Blue foam is used to build the clay model’s armature

A closer look of the milling machine at work

A modeller using a rake to sculpt the clay model

The future of design

For Geely, having its own in-house and globally-connected network of design studios has given it a strong head start in China with regards to clay modelling. Now, any member of the Physical Modelling team from Geely Design Shanghai is highly valuable not just to Geely Design’s global network, but to the local automotive design scene as well. Furthermore, their unique and specialised skills can easily compliment today’s digital tools.

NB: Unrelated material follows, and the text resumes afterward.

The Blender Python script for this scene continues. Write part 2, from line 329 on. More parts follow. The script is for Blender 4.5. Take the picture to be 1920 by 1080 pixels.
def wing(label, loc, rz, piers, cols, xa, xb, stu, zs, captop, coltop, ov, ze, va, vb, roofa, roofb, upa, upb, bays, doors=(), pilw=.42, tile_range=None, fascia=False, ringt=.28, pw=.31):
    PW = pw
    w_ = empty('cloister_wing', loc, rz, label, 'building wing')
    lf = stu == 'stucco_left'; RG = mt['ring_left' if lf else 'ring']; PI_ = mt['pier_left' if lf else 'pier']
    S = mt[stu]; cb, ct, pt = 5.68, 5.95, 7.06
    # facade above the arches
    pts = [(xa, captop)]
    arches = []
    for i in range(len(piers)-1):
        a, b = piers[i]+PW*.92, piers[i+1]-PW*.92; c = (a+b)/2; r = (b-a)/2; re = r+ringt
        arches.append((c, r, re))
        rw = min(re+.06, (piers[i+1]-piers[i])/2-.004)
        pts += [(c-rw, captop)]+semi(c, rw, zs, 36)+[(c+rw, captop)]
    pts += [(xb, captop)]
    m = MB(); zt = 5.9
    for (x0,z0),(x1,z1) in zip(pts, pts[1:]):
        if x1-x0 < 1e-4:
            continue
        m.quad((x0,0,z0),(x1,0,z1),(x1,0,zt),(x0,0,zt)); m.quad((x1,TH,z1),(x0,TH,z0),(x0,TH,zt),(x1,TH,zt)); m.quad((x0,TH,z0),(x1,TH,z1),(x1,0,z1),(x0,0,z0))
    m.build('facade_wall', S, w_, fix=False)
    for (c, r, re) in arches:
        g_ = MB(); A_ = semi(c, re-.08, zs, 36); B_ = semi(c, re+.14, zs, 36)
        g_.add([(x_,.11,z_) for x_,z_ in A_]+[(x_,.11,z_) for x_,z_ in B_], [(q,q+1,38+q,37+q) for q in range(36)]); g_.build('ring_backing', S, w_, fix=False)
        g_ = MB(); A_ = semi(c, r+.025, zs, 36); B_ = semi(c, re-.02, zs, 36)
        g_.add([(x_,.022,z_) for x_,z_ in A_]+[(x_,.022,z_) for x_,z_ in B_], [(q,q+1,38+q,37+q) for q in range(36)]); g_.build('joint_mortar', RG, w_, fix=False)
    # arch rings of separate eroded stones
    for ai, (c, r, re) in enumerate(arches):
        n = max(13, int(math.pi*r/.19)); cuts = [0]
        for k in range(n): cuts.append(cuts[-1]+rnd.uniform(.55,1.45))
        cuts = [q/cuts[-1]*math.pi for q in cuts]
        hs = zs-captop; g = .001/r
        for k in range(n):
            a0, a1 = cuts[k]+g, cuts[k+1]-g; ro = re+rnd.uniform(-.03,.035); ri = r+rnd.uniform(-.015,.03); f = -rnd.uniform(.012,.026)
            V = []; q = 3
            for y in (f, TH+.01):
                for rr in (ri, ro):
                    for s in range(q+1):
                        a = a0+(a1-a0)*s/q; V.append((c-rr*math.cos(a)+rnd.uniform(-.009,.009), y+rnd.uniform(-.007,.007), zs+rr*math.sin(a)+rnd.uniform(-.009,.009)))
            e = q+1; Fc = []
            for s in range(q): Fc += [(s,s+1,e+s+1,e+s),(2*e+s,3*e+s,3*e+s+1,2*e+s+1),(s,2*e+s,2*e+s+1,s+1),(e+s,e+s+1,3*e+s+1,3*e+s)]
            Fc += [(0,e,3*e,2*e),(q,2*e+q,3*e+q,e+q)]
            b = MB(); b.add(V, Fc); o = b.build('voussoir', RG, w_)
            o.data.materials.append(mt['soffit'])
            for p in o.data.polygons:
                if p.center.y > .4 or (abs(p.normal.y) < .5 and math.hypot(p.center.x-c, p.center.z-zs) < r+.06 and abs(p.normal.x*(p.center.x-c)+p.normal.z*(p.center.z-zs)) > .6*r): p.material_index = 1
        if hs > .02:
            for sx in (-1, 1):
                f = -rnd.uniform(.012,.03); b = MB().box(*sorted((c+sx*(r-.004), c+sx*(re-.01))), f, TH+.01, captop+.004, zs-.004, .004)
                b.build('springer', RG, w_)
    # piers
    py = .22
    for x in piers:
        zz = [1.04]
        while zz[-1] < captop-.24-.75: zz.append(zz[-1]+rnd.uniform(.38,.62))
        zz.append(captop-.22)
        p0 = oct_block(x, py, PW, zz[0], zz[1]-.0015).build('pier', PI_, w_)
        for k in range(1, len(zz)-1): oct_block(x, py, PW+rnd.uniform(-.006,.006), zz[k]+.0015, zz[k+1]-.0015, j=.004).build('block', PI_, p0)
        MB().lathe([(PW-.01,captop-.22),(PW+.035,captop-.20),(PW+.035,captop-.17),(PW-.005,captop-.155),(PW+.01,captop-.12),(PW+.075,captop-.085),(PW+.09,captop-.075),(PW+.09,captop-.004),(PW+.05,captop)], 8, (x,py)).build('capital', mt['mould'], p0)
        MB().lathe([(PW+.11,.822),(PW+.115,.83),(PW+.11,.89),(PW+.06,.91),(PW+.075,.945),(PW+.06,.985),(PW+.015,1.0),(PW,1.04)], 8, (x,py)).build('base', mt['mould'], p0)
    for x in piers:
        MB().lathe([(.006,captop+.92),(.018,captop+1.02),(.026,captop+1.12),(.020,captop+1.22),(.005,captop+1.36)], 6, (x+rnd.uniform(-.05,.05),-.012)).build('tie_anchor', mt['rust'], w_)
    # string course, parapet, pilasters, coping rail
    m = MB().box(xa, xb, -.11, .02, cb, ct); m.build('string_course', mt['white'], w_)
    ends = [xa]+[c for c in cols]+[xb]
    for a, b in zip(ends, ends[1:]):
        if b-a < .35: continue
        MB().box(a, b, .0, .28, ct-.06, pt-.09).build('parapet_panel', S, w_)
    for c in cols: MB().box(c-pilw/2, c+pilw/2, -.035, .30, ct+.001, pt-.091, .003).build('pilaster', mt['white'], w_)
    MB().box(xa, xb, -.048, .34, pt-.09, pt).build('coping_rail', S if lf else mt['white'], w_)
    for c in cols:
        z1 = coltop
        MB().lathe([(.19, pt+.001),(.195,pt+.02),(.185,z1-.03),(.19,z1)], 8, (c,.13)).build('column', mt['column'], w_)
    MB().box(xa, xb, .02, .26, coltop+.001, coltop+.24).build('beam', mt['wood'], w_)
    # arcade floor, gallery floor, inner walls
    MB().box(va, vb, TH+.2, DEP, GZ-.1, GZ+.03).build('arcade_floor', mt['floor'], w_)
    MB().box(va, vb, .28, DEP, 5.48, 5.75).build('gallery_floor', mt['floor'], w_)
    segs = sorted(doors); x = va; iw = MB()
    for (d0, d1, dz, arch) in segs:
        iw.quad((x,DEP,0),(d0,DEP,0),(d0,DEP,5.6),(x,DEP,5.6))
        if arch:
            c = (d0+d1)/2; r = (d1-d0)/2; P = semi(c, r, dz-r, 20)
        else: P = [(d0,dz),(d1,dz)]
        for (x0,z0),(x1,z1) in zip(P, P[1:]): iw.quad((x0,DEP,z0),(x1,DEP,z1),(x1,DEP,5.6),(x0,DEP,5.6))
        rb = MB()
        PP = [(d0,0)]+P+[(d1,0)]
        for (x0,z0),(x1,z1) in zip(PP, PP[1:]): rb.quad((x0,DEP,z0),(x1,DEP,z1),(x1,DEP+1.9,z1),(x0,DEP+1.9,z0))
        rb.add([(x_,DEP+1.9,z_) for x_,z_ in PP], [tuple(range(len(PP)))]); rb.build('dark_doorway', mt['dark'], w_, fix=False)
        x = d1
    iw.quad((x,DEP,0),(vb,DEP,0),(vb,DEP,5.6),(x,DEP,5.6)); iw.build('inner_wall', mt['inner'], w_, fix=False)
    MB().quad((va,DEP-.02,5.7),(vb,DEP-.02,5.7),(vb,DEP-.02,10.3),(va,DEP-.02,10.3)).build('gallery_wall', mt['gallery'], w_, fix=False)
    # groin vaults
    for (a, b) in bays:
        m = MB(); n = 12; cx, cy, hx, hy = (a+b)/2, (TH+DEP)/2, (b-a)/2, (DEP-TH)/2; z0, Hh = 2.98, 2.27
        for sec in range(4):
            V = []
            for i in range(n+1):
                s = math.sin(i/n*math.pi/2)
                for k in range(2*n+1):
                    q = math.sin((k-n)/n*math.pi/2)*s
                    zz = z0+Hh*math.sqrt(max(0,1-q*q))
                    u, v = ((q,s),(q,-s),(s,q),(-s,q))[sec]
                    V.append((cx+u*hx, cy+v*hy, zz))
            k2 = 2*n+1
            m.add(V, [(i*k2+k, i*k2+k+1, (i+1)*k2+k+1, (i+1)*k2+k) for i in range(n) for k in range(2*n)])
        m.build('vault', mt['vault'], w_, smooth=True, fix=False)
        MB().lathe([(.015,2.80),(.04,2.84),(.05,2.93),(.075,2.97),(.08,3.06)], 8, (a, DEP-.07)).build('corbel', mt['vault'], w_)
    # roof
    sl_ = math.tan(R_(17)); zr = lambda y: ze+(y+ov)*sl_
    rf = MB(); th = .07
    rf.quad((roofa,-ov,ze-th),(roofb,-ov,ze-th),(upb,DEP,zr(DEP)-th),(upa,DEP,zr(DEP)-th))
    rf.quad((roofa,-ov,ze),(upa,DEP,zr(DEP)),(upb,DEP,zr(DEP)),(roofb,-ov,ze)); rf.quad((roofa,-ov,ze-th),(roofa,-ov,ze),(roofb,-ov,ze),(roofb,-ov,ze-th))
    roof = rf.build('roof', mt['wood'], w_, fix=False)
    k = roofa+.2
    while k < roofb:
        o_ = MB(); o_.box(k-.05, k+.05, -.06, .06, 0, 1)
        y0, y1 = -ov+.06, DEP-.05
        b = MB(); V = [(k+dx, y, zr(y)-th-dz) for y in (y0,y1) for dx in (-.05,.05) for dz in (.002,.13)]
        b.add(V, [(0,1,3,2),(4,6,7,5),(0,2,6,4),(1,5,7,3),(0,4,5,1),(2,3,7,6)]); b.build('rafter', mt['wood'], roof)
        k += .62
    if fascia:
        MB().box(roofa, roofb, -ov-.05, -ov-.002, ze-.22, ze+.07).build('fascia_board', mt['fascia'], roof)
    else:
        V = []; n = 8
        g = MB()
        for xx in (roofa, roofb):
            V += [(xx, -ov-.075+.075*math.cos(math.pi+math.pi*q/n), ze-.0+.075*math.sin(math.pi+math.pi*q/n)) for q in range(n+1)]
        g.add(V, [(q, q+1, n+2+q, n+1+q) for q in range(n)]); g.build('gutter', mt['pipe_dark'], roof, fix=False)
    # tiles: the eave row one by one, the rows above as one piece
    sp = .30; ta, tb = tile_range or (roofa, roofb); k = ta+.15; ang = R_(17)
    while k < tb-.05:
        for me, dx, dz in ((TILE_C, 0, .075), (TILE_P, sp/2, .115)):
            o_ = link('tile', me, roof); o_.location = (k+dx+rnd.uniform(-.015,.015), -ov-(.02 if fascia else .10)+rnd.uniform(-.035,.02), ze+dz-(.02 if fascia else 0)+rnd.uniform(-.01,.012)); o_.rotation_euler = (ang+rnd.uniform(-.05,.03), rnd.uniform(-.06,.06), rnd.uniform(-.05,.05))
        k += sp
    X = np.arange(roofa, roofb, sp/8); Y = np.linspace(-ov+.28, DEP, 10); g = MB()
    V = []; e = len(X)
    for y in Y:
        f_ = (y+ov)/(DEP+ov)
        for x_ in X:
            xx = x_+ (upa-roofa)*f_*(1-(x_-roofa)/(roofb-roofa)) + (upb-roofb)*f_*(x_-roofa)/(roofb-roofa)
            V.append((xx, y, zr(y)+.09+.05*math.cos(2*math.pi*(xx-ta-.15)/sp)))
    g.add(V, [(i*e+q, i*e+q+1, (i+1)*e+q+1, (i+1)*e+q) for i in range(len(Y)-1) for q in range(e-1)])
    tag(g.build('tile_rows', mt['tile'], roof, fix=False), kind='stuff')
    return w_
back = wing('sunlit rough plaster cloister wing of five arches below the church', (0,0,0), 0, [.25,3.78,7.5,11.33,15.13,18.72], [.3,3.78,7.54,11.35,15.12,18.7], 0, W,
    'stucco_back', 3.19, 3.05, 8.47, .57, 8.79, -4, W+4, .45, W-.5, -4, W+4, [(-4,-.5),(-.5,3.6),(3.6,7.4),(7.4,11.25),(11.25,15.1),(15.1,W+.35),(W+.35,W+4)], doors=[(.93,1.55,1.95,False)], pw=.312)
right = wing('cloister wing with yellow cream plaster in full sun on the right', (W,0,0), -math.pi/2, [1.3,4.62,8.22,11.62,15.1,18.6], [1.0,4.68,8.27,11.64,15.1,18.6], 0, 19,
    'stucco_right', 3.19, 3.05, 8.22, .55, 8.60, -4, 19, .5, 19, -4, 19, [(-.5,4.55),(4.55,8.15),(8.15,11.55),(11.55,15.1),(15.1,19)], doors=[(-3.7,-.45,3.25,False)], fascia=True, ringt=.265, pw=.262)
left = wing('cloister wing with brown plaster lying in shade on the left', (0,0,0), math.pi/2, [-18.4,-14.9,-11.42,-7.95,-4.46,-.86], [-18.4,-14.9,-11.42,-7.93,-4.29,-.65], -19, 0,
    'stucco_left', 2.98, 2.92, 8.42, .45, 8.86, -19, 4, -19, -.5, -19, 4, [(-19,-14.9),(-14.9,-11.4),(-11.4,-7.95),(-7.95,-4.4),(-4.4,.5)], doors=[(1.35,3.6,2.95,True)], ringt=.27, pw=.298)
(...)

To hone their skills even further, Geely Design Shanghai participates in monthly group calls with Geely’s other design studios worldwide to share best practices and set global standards for clay modelling. Its team of 50 physical modellers also frequently take part in team building sessions and sculpting contests where they get to express Geely’s existing car designs differently as well as build other non-car sculptures, such as statues based on Chinese zodiac animals.

Geely modellers taking part in an internal sculpting contest

Looking ahead

Geely Design China foresees physical clay modelling will be practiced far into the future, for as long as cars are still being made. Advanced technologies can aid the clay sculpting process, but never replace it. 3D printing, for instance, helps create small components that add details and colour to the clay model, but once printed can never be altered. Virtual Reality (VR) is another new technology that allows designers to add depths to the physical experience but will never be sufficient on its own.

Clay modelling may be one of many processes involved in making a car but will always be where the car first assumes its physical form. It involves remarkable talents that work skilfully hard with their hands to ensure that your car is in the best shape it can be. The future of the industry, is quite literally, ‘in their hands’.